La linea narrativa che più mi ha colpito è quella che segue Micah e il cambiamento a cui va incontro. Cambia città per seguire la madre. Madre che, lo ricordo, nel precedente libro non faceva una gran bella figura. Micah si trova in un nuovo posto, circondato da gente ricca e bella. Non c’è più nulla del paesaggio rurale che era abituato a vedere. Il cambiamento che la città e la nuova vita produrranno in lui è devastante. Ad un certo punto dovrà fermarsi e chiedere aiuto.
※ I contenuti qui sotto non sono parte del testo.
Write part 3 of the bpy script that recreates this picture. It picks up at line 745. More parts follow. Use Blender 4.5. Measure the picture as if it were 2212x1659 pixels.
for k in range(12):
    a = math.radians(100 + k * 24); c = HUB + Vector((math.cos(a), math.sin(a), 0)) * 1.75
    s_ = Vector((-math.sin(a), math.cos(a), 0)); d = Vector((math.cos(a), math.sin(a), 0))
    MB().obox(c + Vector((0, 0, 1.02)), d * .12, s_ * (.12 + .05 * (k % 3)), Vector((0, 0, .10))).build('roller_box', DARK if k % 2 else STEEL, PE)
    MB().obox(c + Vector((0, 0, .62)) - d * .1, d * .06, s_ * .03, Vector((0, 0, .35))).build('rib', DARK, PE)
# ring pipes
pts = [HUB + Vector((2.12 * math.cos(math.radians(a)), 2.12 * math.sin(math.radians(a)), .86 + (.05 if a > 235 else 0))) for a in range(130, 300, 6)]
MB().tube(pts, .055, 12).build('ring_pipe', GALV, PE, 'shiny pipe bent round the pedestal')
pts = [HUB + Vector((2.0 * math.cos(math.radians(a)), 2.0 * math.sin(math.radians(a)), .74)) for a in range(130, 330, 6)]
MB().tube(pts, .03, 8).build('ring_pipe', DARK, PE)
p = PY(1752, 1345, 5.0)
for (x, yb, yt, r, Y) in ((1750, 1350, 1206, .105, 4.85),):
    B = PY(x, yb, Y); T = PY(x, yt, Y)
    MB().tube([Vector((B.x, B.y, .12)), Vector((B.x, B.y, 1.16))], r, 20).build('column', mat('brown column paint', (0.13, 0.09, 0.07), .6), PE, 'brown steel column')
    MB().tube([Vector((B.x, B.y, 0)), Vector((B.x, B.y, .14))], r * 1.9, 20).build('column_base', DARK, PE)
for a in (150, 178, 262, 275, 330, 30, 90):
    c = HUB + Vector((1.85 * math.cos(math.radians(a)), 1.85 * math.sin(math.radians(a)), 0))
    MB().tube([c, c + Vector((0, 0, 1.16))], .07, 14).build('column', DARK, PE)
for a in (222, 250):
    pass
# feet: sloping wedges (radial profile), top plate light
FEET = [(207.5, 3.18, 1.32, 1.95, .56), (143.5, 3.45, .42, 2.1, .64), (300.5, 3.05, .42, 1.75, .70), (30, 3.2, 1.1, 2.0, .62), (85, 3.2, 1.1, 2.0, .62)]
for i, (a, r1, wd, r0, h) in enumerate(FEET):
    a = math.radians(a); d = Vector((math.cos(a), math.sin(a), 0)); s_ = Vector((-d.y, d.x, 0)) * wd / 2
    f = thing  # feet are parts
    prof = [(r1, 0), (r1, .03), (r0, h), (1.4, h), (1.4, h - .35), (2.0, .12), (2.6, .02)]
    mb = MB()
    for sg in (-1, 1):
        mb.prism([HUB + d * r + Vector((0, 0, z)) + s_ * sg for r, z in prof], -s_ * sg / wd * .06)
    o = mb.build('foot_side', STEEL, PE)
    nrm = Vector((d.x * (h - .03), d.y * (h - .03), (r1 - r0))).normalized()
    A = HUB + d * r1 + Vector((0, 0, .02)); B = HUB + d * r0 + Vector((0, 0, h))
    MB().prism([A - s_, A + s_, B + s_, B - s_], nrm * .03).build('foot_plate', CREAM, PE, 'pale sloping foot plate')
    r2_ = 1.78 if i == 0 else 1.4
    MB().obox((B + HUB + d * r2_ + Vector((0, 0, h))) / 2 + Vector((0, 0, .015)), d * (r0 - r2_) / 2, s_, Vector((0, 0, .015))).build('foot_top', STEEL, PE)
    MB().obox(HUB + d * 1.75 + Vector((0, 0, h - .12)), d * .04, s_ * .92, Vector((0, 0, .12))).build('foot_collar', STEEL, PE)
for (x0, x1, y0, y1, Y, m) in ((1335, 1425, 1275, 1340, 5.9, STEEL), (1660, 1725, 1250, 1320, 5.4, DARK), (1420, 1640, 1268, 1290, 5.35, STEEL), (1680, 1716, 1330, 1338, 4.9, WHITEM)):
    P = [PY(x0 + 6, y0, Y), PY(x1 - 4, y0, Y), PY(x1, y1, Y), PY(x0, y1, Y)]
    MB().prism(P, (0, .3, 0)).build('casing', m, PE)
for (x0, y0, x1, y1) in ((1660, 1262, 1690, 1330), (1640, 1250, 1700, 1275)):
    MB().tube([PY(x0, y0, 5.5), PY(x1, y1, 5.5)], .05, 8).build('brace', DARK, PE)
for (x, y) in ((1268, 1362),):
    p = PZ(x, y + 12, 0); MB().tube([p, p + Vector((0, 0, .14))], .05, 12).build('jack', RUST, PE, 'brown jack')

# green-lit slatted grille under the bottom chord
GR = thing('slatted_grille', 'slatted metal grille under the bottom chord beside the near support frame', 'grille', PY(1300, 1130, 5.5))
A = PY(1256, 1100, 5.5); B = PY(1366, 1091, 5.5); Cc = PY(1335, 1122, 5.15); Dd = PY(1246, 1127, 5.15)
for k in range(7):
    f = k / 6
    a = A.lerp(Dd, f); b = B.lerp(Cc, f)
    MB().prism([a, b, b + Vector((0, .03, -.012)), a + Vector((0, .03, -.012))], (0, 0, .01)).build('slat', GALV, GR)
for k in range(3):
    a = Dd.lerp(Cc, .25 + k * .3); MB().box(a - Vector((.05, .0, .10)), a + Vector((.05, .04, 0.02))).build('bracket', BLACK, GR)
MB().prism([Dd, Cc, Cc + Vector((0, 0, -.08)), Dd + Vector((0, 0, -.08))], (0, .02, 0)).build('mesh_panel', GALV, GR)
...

Parallelamente abbiamo Tiny, nella sua casa, con l’unica compagnia di una capra. L’assenza dei figlio lo ha fatto regredire. Ritorna ad essere un po’ il guascone (per usare un eufemismo) che era stato nel primo libro della trilogia, quel “La fine dei vandalismi” che ha dato inizio a tutto.
Pare che il tema principale di questo libro sia “il cambiamento”. Drury si sofferma ad analizzare le vite delle persone una volta che queste hanno deciso per un cambiamento o l’hanno semplicemente subito. Dan Norman ad esempio ha deciso di smetterla di fare lo sceriffo e di abbracciare la carriera dell’investigatore privato. Il nuovo lavoro però muove in lui qualcosa nella coscienza. Trattare con adulteri e ladri di galline lo abbatte. Il cambiamento che ha scelto per sé mina il suo morale. Tiny subisce l’allontanamento di Micah, lo lascia con qualche perla di saggezza da uomo della strada, ma questo non basta a salvare veramente il figlio. Il male a cui lo aveva preparato non è lo stesso che sarà costretto ad affrontare e che lo roderà da dentro. Altri personaggi invece il cambiamento lo eviteranno. Saranno uguali a se stessi fino alla fine, nel bene e nel male.
Mentre il primo libro della trilogia sembrava abbracciare Grouse County nella sua interezza, “A caccia nei sogni” si era concentrato più sulla storia di Tiny e i figli. Come se lo scrittore avesse consapevolmente ingrandito un particolare di un ritratto. Ora, nell’ultimo libro della serie, lo sguardo si allontana un po’ di più. I personaggi coinvolti aumentano, le trame si moltiplicano, aumenta anche la violenza, quasi come se Grouse County alla fine fosse stata contagiata.
Il libro termina con una nota di speranza e di salvezza. Una degna chiusura per una trilogia che mi ha accompagnato negli ultimi due anni. Un finale aperto, che ci indica la strada, poi starà a noi decidere se prenderla o meno.
Traduzione di Gianni Pannofino.
Qui la recensione a “La fine dei vandalismi” e qui la recensione a “A caccia nei sogni“.
Tom Drury (Iowa 1956) è uno scrittore americano che ha ricevuto diversi riconoscimenti, tra cui la fellowship della Fondazione Guggenheim. Dopo aver insegnato nelle università americane, attualmente vive e insegna a Berlino. La fine dei vandalismi, il suo primo romanzo, è uscito negli Stati Uniti nel 1994 ed è stato subito acclamato come miglior libro dell’anno dalle maggiori testate americane. Uscito a puntate sul New Yorker, ha ricevuto il premio come Notable Book dell’Ala, l’associazione delle biblioteche americane. NN Editore ha pubblicato anche gli altri due volumi della trilogia ambientata a Grouse County: A caccia nei sogni e Pacifico; nel corso dei prossimi anni pubblicherà la sua intera opera.